Bagi mereka yang memiliki self monitoring yang tinggi,
depresi dan kecemasan berasal dari kesenjangan antara
karakteristik yang seharusnya ia miliki, bagi mereka dengan
self monitoring yang rendah, depresi dan kecemasan berasal
dari kesenjangan antara karakteristik dirinya dengan apa
yang ia pikir seharusnya dimiliki.
c) Self Efficacy
Self efficacy adalah evaluasi seseorang terhadap kemampuan
atau kompetensinya untuk melakukan sebuah tugas, mencapai
tujuan atau mengatasi hambatan. Evaluasi ini dapat
bervariasi tergantung pada situasi. Performa fisik, tugas
akademis, performa dalam pekerjaan dan kemampuan untuk
mengatasi kecemasan dan depresi ditingkatkan melalui
perasaan yang kuat akan self efficacy. Pada umumnya orang akan
bertindak untuk mencapai tujuan, jika ia merasa akan
mendapat hasil dari tindakannya tersebut. Jika ia tidak
yakin bahwa tindakannya akan berhasil maka ia merasa imbalan
untuk tindakannya cenderung tidak ada atau relatif hanya
sedikit.
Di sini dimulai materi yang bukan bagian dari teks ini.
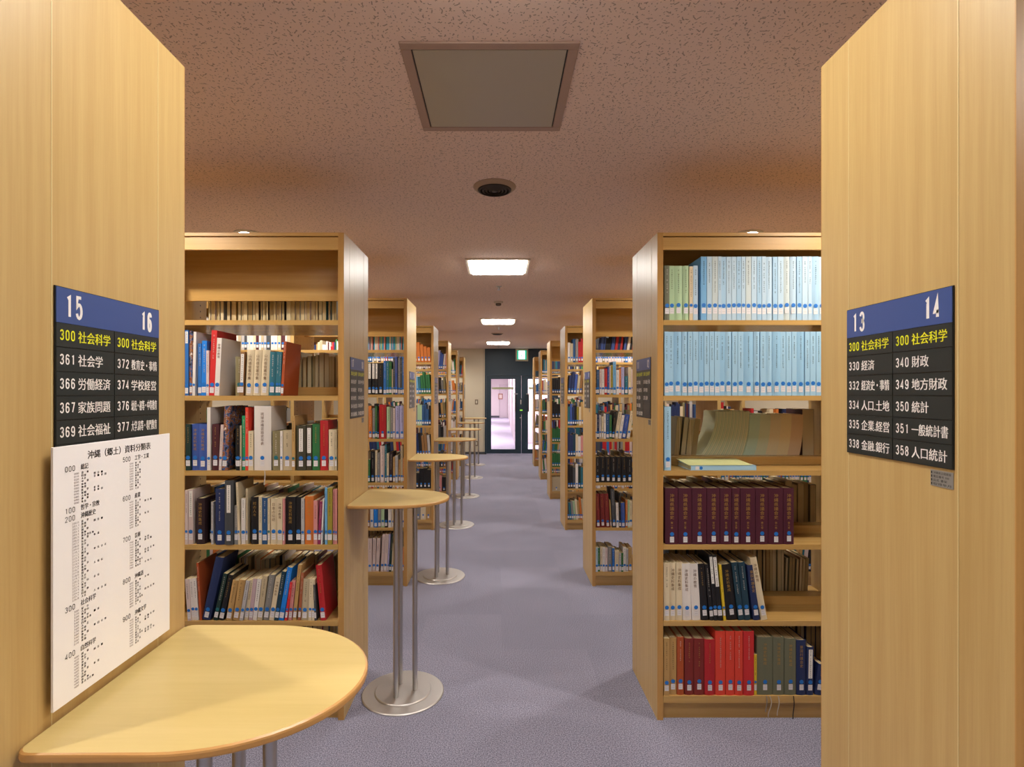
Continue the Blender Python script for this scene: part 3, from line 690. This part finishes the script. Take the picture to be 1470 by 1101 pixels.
run(1, nl, 3, [(265, 269, 704, 'pw'), (269, 275.5, 703, 'pw', 0, {'strip': (.5, .97)}), (280, 292, 716, 'pl', 0, {'t': 'ron'}), (296, 301.5, 720, 'bk', 0, {'y': .03, 'd': .13}), (302, 305, 721, 'lg'), (306, 308.5, 727, 'tn', 0, {'y': .03, 'd': .13}),
     (309, 322, 702, 'nv', 0, {'hard': True, 'y': -.004}), (322.5, 335, 690, 'dk', 0, {'strip': (.5, .93), 'y': -.006, 't': 0}), (336, 341, 726, 'gy'), (341.5, 344.5, 693, 'cr', -3.5), (345, 351, 716, 'wh', 0, {'strip': (.55, .97)}), (351.5, 354.5, 702, 'be', 0, {'d': .185}),
     (359, 370, 714, 'bk', 0, {'t': 'jin', 'dz': .01}), (370.5, 375, 713, 'cr'), (375.5, 383, 715, 'db'), (383.5, 387, 716, 'cr', 0, {'s': 2}), (387.5, 397, 716, 'cr', 0, {'t': 'zen'}), (397.5, 405, 716, 'cr', 0, {'t': 'kyo'}), (405.5, 408, 716, 'pk'),
     (408.5, 423, 714, 'bk', 0, {'t': 'ron', 'hard': True}), (424, 431, 714, 'bk', 0, {'t': 0}), (431.5, 436, 716, 'lg'), (436.5, 449, 713, 'og', 0, {'hard': True, 't': 'jin'}), (449.5, 455, 719, 'pk', 0), (455.5, 459.5, 720, 'mg', 3), (460, 462, 716, 'wh', 3),
     (466, 469.5, 700, 'lb'), (470, 476.5, 701, 'oy'), (477, 480, 703, 'pk'), (480.3, 483, 703, 'pk')], dz=.008)
run(1, nl, 4, [(269, 274, 832, 'pw', -4), (274, 279, 832, 'wh', -4), (279, 284, 831, 'wh', -4), (285.5, 288.5, 809, 'ru', -5, {'s': 0}), (288.5, 300.5, 801, 'nv', 20, {'hard': True, 't': 0}), (305, 311, 824, 'dg', 15, {'s': 2}), (313, 320, 826, 'bk', 14),
     (323, 331.5, 834, 'tn', 10), (333, 342.5, 833, 'tn', 9), (343, 348, 834, 'lg', 10), (349, 354.5, 834, 'cr', 9), (355.5, 361, 832, 'mv', 7), (361.5, 367.5, 832, 'wh', 7), (368, 375.5, 828, 'be', 8), (376.5, 385, 826, 'gy', 9), (385.5, 392.5, 829, 'cr', 10, {'t': 'kyo'}),
     (393, 399, 821, 'dt', 11), (399.5, 406.5, 815, 'bb', 13, {'d': .185}), (408, 411.5, 836, 'sr', 8), (412.5, 417.5, 834, 'pk', 6), (419, 424, 812, 'tn', 8, {'d': .185}), (426.5, 430.5, 823, 'tp', 5), (431, 441.5, 832, 'be', 3), (442, 446.5, 832, 'cr', 2), (447, 450.5, 832, 'cr', 1),
     (451, 454, 840, 'dk', -2), (459.5, 468, 812, 'rd', -7, {'hard': True, 'd': .18})])
# near right bookcase
sep = [954.5, 962, 969.5, 981, 990.5, 996, 1003]
it = [(sep[i], sep[i+1]-.3, 381+(i == 4)*1, c) for i, c in enumerate(('sg', 'pg', 'pg', 'pg', 'cr', 'ib'))]
sep = [1007, 1015.5, 1023, 1031.5, 1036.5, 1044, 1051.5, 1058.5, 1065.5, 1071.5, 1079.5, 1087.5, 1094.5, 1100.5, 1111, 1118, 1126.5, 1135.5, 1145, 1152.5, 1161, 1166.5, 1177, 1187, 1196, 1204]
it += [(sep[i], sep[i+1]-.3, 368, 'lb' if i == 0 else ('i2', 'ib', 'i3', 'ib', 'i2', 'ib', 'ib')[i % 7]) for i in range(len(sep)-1)]
run(1, nr, 0, it, name='journal', cat='journal', depth=.17, dz=.018)
sep = [954.5, 960.8, 968.3, 979.7, 988.4, 995.5, 1003.8, 1011.5, 1019.1, 1026.2, 1034.4, 1042.2, 1052.2, 1060.4, 1068.7, 1082.9, 1092.3, 1100.6, 1109.5, 1121.8, 1130, 1138.3, 1145.4, 1156.8, 1164.3, 1172.6, 1180, 1189, 1198]
run(1, nr, 1, [(sep[i], sep[i+1]-.3, 476, 'p2' if i % 4 == 2 else 'pb') for i in range(len(sep)-1)], name='journal', cat='journal', depth=.17, dz=.005)
run(1, nr, 2, [(954.5, 964, 584, 'pb', 0, {'dz': .0})])
sep = [956, 975, 994.5, 1016, 1035, 1052, 1064, 1086, 1104.6, 1126, 1141.6]
run(1, nr, 3, [(sep[i], sep[i+1]-.5, 701.2, 'bu', 0, {'hard': True, 't': 'ken', 'd': .182, 'y': .002, 'v': '一二三四五五六七八九'[i]}) for i in range(10)])
run(1, nr, 4, [(953.5, 962, 809, 'cr'), (962.3, 971.3, 809, 'cr', 0, {'t': 'ron'}), (971.6, 981, 808.5, 'cr', 0, {'t': 'ron'}), (981.5, 994, 810, 'wh', -2, {'t': 'ron'}), (994.5, 1007, 810, 'wh', -3, {'t': 'kyo'}), (1008, 1018.5, 810, 'bk', -6), (1020, 1025.5, 811, 'bk', -7), (1026, 1031.5, 797, 'bk', -8, {'strip': (.56, .97)}),
     (1032, 1038.5, 797.5, 'bk', -9, {'strip': (.52, .97)}), (1039.5, 1043, 811, 'yl', -7), (1045.5, 1061, 811, 'bk', -10, {'t': 'ron', 'hard': True}), (1061.5, 1069.5, 808, 'dt', -10), (1070, 1079.5, 808, 'dt', -9), (1083, 1092.5, 812, 'nv', -9, {'t': 'gi'}), (1094, 1103.5, 801, 'cr', -16, {'t': 'kyo'})], dz=.01)
run(1, nr, 5, [(953.5, 961.5, 917, 'tn'), (962, 972.5, 917, 'tn'), (973, 983, 916, 'ru'), (984, 997, 918, 'dr'), (997.5, 1012, 918, 'dr'), (1012.5, 1027.5, 919, 'rd', 0, {'hard': True}), (1028, 1042.5, 907, 'br', 0, {'hard': True}), (1043, 1055.5, 907, 'br', 0, {'hard': True}), (1056, 1067.5, 907, 'br', 0, {'hard': True}), (1068, 1083.5, 907, 'sr', 0, {'hard': True}),
     (1084, 1088, 941, 'yl'), (1088.5, 1111, 916, 'sg', 0, {'hard': True, 't': 'ron'}), (1111.5, 1127.5, 916, 'sg', 0, {'hard': True, 't': 'ron'}), (1128, 1144.5, 918, 'sg', 0, {'hard': True, 't': 'ron'}), (1145, 1158.5, 920, 'nv', 0, {'t': 'gi'}), (1159, 1169, 930, 'nv', 1, {'strip': (.35, .95)}), (1171, 1181, 955, 'nv', 6)], dz=.012)
# ribbons hanging from books
def ribbon(px, y0, y1, colr, par_filter, sway=2):
    Yf = caseY(1)-.002; ppm = F/Yf; pts = []
    for i in range(9):
        t = i/8; pts.append(((px-VX+sway*math.sin(t*5))/ppm, Yf-.001*t, CAMZ-(y0+(y1-y0)*t-VY)/ppm))
    V = []
    for x, y, z in pts: V += [(x-.0022, y, z), (x+.0022, y+.0003, z), (x+.0022, y-.0005, z), (x-.0022, y-.0008, z)]
    Fs = [(4*i+a, 4*i+(a+1) % 4, 4*i+4+(a+1) % 4, 4*i+4+a) for i in range(8) for a in range(4)]
    best = min((o for o in COL.objects if o.name.startswith('book') and o.get('group') == par_filter), key=lambda o: abs(o.location.x+.02-(px-VX)/ppm))
    o = link('bookmark_ribbon', mesh('bookmark_ribbon', V, Fs, mat('ribbon_'+colr, colr, .7)), best)
    bpy.context.view_layer.update()
    o.matrix_parent_inverse = best.matrix_world.inverted(); o['label'] = 'thin hanging bookmark ribbon'
gb = 'books on the bottom shelf of the near right bookcase'
ribbon(1100, 999, 1022, '#8c8478', gb, 1); ribbon(1105, 999, 1029, '#b8aa98', gb, 2.5); ribbon(1117, 999, 1027, '#b8aa98', gb, 1.5); ribbon(1139, 999, 1032, '#15151a', gb, 1)
ribbon(380, 676, 696, '#b8b0a8', 'books on the third shelf of the near left bookcase', .5)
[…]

Orang dengan kepercayaan diri yang tinggi juga
cenderung lebih cepat berhenti mengerjakan tugas yang nyata-
nyata tidak dapat diselesaikan dibanding mereka yang
memiliki kepercayaan diri yang rendah, sebaliknya mereka
lebih suka mengalokasikan waktu dan usahanya untuk tugas
yang mereka tahu dapat diselesaikan.
Lebih lanjut mengenai self efficacy, Bandura mengajukan
konsep self efficacy kolektif yaitu keyakinan yang dibagi
oleh anggota kelompok bahwa tindakan kolektif akan
menghasilkan efek yang diinginkan. Mereka yang tidak yakin
pada self eficacy kolektif beranggapan bahwa mereka tidak dapat
mengubah apapun,sehingga mereka menyerah dan menjadi apatis
terhadap isu politik. Individu sering kali kurang memiliki
perasaan self efficacy dalam situasi interpersonal. Ini
disebabkan karena kurangnya kemampuan sosial atribusi yang
tidak tepat, tidak memadainta karakter diri dan tidak
bersedia untuk mengambil inisiatif dalam persahabatan.